Scene modeling code data:
—————

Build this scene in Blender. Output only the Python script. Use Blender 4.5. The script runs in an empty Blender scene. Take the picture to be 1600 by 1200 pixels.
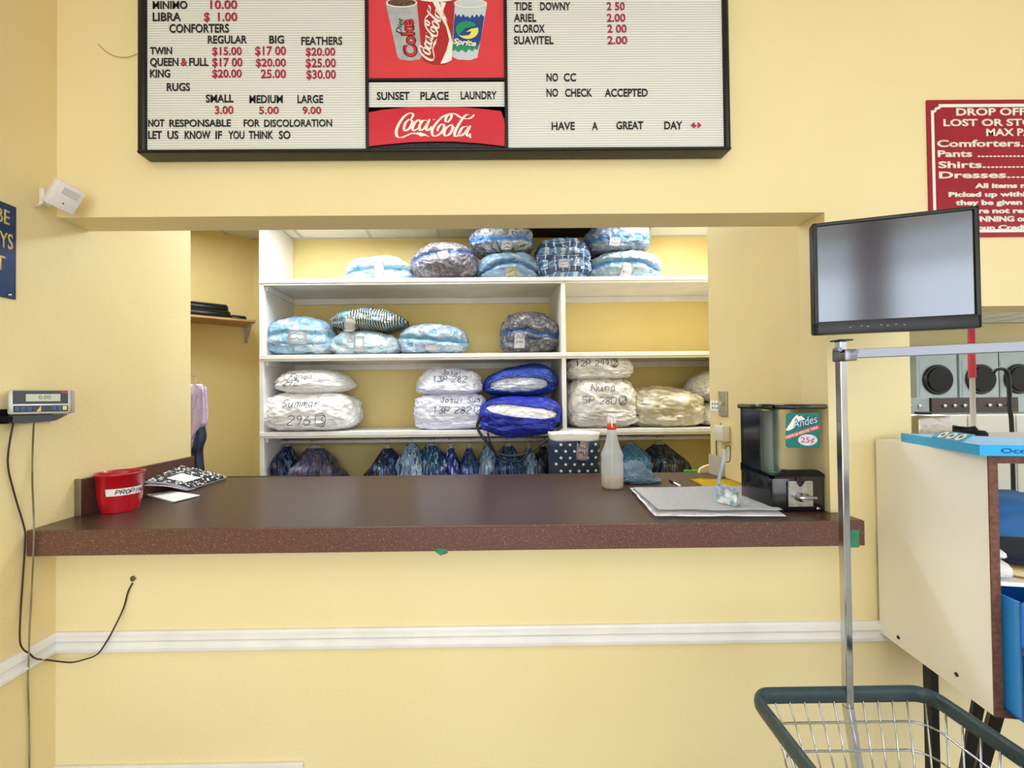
import bpy, bmesh, math, random
from mathutils import Vector, Matrix, noise
from mathutils.bvhtree import BVHTree
random.seed(7)
S = bpy.context.scene
# ---------------------------------------------------------------- camera
F = 670.0
CAM = Vector((0, -1.67, 1.515))
_R = (Matrix.Rotation(math.radians(-0.44), 3, 'Z') @ Matrix.Rotation(math.radians(90.73), 3, 'X')
      @ Matrix.Rotation(math.radians(-0.58), 3, 'Z'))
_c = _R.transposed() @ Vector((0, 1, 0))
SX = (800 + F * _c.x / -_c.z - 750) / 1600      # lens shift that puts the +y vanishing point at (750,620)
SY = (620 - (600 - F * _c.y / -_c.z)) / 1600
cd = bpy.data.cameras.new('camera'); cd.sensor_width = 36; cd.lens = 36 * F / 1600
cd.shift_x, cd.shift_y = SX, SY; cd.clip_start = 0.02
cam = bpy.data.objects.new('camera', cd); S.collection.objects.link(cam)
cam.matrix_world = Matrix.Translation(CAM) @ _R.to_4x4()
S.camera = cam

def ray(px, py):
    x = (px - 800 + SX * 1600) / F; y = -(py - 600 - SY * 1600) / F
    return _R @ Vector((x, y, -1))
def aY(px, py, Y):
    r = ray(px, py); return CAM + r * ((Y - CAM.y) / r.y)
def aZ(px, py, Z):
    r = ray(px, py); return CAM + r * ((Z - CAM.z) / r.z)
def aX(px, py, X):
    r = ray(px, py); return CAM + r * ((X - CAM.x) / r.x)
def aP(px, py, p, n):
    r = ray(px, py); n = Vector(n); return CAM + r * ((Vector(p) - CAM).dot(n) / r.dot(n))

# ---------------------------------------------------------------- world, lights, exposure
w = bpy.data.worlds.new('sky'); S.world = w; w.use_nodes = True
nt = w.node_tree; bgn = nt.nodes['Background']
tc = nt.nodes.new('ShaderNodeTexCoord'); sp = nt.nodes.new('ShaderNodeSeparateXYZ'); rp = nt.nodes.new('ShaderNodeValToRGB')
nt.links.new(tc.outputs['Generated'], sp.inputs[0]); nt.links.new(sp.outputs['Z'], rp.inputs[0]); nt.links.new(rp.outputs[0], bgn.inputs[0])
rp.color_ramp.elements[0].position = 0.0; rp.color_ramp.elements[0].color = (0.62, 0.56, 0.45, 1)
rp.color_ramp.elements[1].position = 0.12; rp.color_ramp.elements[1].color = (0.82, 0.90, 1.0, 1)
bgn.inputs[1].default_value = 2.5
def area(name, loc, rot, sx, sy, power, col):
    l = bpy.data.lights.new(name, 'AREA'); l.shape = 'RECTANGLE'; l.size = sx; l.size_y = sy; l.energy = power; l.color = col
    o = bpy.data.objects.new(name, l); S.collection.objects.link(o); o.location = loc; o.rotation_euler = rot
    return o
DAY = (0.84, 0.92, 1.0); TUBE = (0.90, 0.95, 1.0)
area('storefront_daylight', (0.3, -5.2, 1.75), (math.radians(90), 0, 0), 7.0, 3.2, 175, DAY)
area('passage_fill_light', (-0.1, 0.62, 2.92), (0, 0, 0), 2.2, 0.35, 8, TUBE)  # fill light added above the passage to brighten counter and towel
area('front_tube_light', (-0.2, -2.4, 3.33), (0, 0, 0), 4.6, 1.7, 52, TUBE)
area('back_tube_light', (-0.75, 1.35, 2.90), (0, 0, 0), 1.5, 0.4, 36, TUBE)
area('back_left_fill_light', (-2.0, 1.15, 2.90), (0, 0, 0), 0.9, 0.4, 13, TUBE)  # added fill that lifts the dark slanting wall at back left
area('back_tube_light_right', (1.55, 1.35, 2.90), (0, 0, 0), 0.9, 0.4, 30, TUBE)
area('dryer_room_light', (7.5, 4.0, 2.9), (0, 0, 0), 5.0, 1.2, 150, DAY)
S.view_settings.view_transform = 'Standard'; S.view_settings.look = 'None'
S.view_settings.gamma = 1; S.view_settings.use_curve_mapping = False
S.view_settings.exposure = -0.25

# ---------------------------------------------------------------- helpers
def hexlin(h, dim=1):
    h = tuple(int(h[i:i+2], 16)*dim for i in (0, 2, 4))
    return tuple((c/255/12.92 if c/255 <= .04045 else ((c/255+.055)/1.055)**2.4) for c in h) + (1,)
lin = hexlin
MATS = {}
def mat(name, col, rough=.5, metal=0, spec=.5, col2=None, scale=20, bump=0, bscale=60, coat=0, coatr=.08, crinkle=0, crs=11,
        trans=0, alpha=1, stretch=(1, 1, 1), dim=1, detail=4, contrast=(.35, .65), band=None, emit=0, sub=0, ior=1.45, speck=None):
    if name in MATS: return MATS[name]
    def lin(h, dim=dim): return hexlin(h, dim)
    m = bpy.data.materials.new(name); m.use_nodes = True; MATS[name] = m
    N = m.node_tree.nodes; L = m.node_tree.links; b = N['Principled BSDF']
    b.inputs['Base Color'].default_value = lin(col); b.inputs['Roughness'].default_value = rough
    b.inputs['Metallic'].default_value = metal; b.inputs['Specular IOR Level'].default_value = spec
    b.inputs['Coat Weight'].default_value = coat; b.inputs['Coat Roughness'].default_value = coatr
    b.inputs['Transmission Weight'].default_value = trans; b.inputs['Alpha'].default_value = alpha; b.inputs['IOR'].default_value = ior
    if emit:
        b.inputs['Emission Color'].default_value = lin(col); b.inputs['Emission Strength'].default_value = emit
    tcn = N.new('ShaderNodeTexCoord'); mp = N.new('ShaderNodeMapping'); L.new(tcn.outputs['Object'], mp.inputs[0])
    mp.inputs['Scale'].default_value = stretch
    csock = None
    if col2:
        nz = N.new('ShaderNodeTexNoise'); nz.inputs['Scale'].default_value = scale; nz.inputs['Detail'].default_value = detail
        L.new(mp.outputs[0], nz.inputs['Vector'])
        cr = N.new('ShaderNodeValToRGB'); L.new(nz.outputs[0], cr.inputs[0])
        cr.color_ramp.elements[0].position = contrast[0]; cr.color_ramp.elements[1].position = contrast[1]
        cs = [col] + (list(col2) if isinstance(col2, (list, tuple)) and isinstance(col2[0], str) else [col2])
        cr.color_ramp.elements[0].color = lin(cs[0]); cr.color_ramp.elements[1].color = lin(cs[-1])
        for i in range(1, len(cs) - 1):
            e = cr.color_ramp.elements.new(contrast[0] + (contrast[1] - contrast[0]) * i / (len(cs) - 1)); e.color = lin(cs[i])
        csock = cr.outputs[0]
    if speck:
        vz = N.new('ShaderNodeTexNoise'); vz.inputs['Scale'].default_value = speck[1]; vz.inputs['Detail'].default_value = 2
        L.new(mp.outputs[0], vz.inputs['Vector'])
        c3 = N.new('ShaderNodeValToRGB'); c3.color_ramp.elements[0].position = speck[2]; c3.color_ramp.elements[1].position = speck[2] + .06
        c3.color_ramp.elements[0].color = (0, 0, 0, 1); c3.color_ramp.elements[1].color = (1, 1, 1, 1); L.new(vz.outputs[0], c3.inputs[0])
        mx = N.new('ShaderNodeMix'); mx.data_type = 'RGBA'; L.new(c3.outputs[0], mx.inputs[0])
        if csock: L.new(csock, mx.inputs[6])
        else: mx.inputs[6].default_value = lin(col)
        mx.inputs[7].default_value = lin(speck[0]); csock = mx.outputs[2]
    if band:
        at = N.new('ShaderNodeAttribute'); at.attribute_name = 'band'
        mx = N.new('ShaderNodeMix'); mx.data_type = 'RGBA'; L.new(at.outputs['Fac'], mx.inputs[0])
        if csock: L.new(csock, mx.inputs[6])
        else: mx.inputs[6].default_value = lin(col)
        mx.inputs[7].default_value = lin(band); csock = mx.outputs[2]
    if csock: L.new(csock, b.inputs['Base Color'])
    if bump:
        nb = N.new('ShaderNodeTexNoise'); nb.inputs['Scale'].default_value = bscale; nb.inputs['Detail'].default_value = 5
        L.new(mp.outputs[0], nb.inputs['Vector'])
        bp = N.new('ShaderNodeBump'); bp.inputs['Strength'].default_value = min(bump, 1); bp.inputs['Distance'].default_value = .01 * max(1, bump)
        L.new(nb.outputs[0], bp.inputs['Height']); L.new(bp.outputs[0], b.inputs['Normal'])
    if crinkle:
        nb = N.new('ShaderNodeTexNoise'); nb.inputs['Scale'].default_value = crs; nb.inputs['Detail'].default_value = 6
        nb.inputs['Distortion'].default_value = 1.4; nb.noise_type = 'RIDGED_MULTIFRACTAL'
        L.new(mp.outputs[0], nb.inputs['Vector'])
        bp = N.new('ShaderNodeBump'); bp.inputs['Strength'].default_value = 1; bp.inputs['Distance'].default_value = .07 * crinkle
        L.new(nb.outputs[0], bp.inputs['Height']); L.new(bp.outputs[0], b.inputs['Coat Normal'])
        if not bump: 
            b2 = N.new('ShaderNodeBump'); b2.inputs['Strength'].default_value = .8; b2.inputs['Distance'].default_value = .028 * crinkle
            L.new(nb.outputs[0], b2.inputs['Height']); L.new(b2.outputs[0], b.inputs['Normal'])
    return m

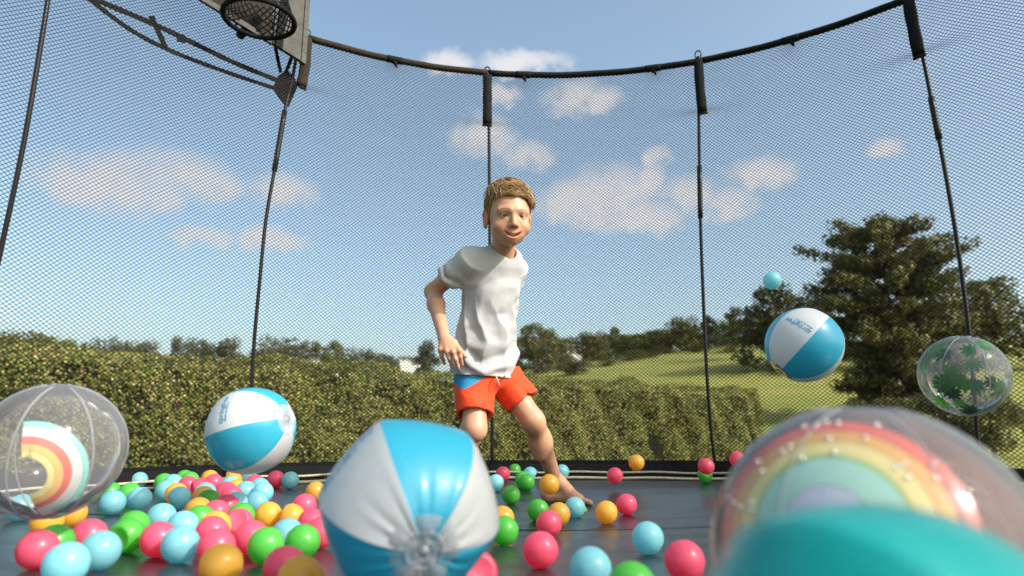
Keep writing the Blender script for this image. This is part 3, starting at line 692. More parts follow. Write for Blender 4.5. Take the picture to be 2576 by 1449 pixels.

—————

YOUR GOAL
With all pictures left out, please transcribe exactly the lines from the start of the material through the line with "S.camera = cam".

TASK OUTPUT
Build this scene in Blender. Output only the Python script. Use Blender 4.5. The script runs in an empty Blender scene. Take the picture to be 1600 by 1200 pixels.
import bpy, bmesh, math, random
from mathutils import Vector, Matrix, noise
from mathutils.bvhtree import BVHTree
random.seed(7)
S = bpy.context.scene
# ---------------------------------------------------------------- camera
F = 670.0
CAM = Vector((0, -1.67, 1.515))
_R = (Matrix.Rotation(math.radians(-0.44), 3, 'Z') @ Matrix.Rotation(math.radians(90.73), 3, 'X')
      @ Matrix.Rotation(math.radians(-0.58), 3, 'Z'))
_c = _R.transposed() @ Vector((0, 1, 0))
SX = (800 + F * _c.x / -_c.z - 750) / 1600      # lens shift that puts the +y vanishing point at (750,620)
SY = (620 - (600 - F * _c.y / -_c.z)) / 1600
cd = bpy.data.cameras.new('camera'); cd.sensor_width = 36; cd.lens = 36 * F / 1600
cd.shift_x, cd.shift_y = SX, SY; cd.clip_start = 0.02
cam = bpy.data.objects.new('camera', cd); S.collection.objects.link(cam)
cam.matrix_world = Matrix.Translation(CAM) @ _R.to_4x4()
S.camera = cam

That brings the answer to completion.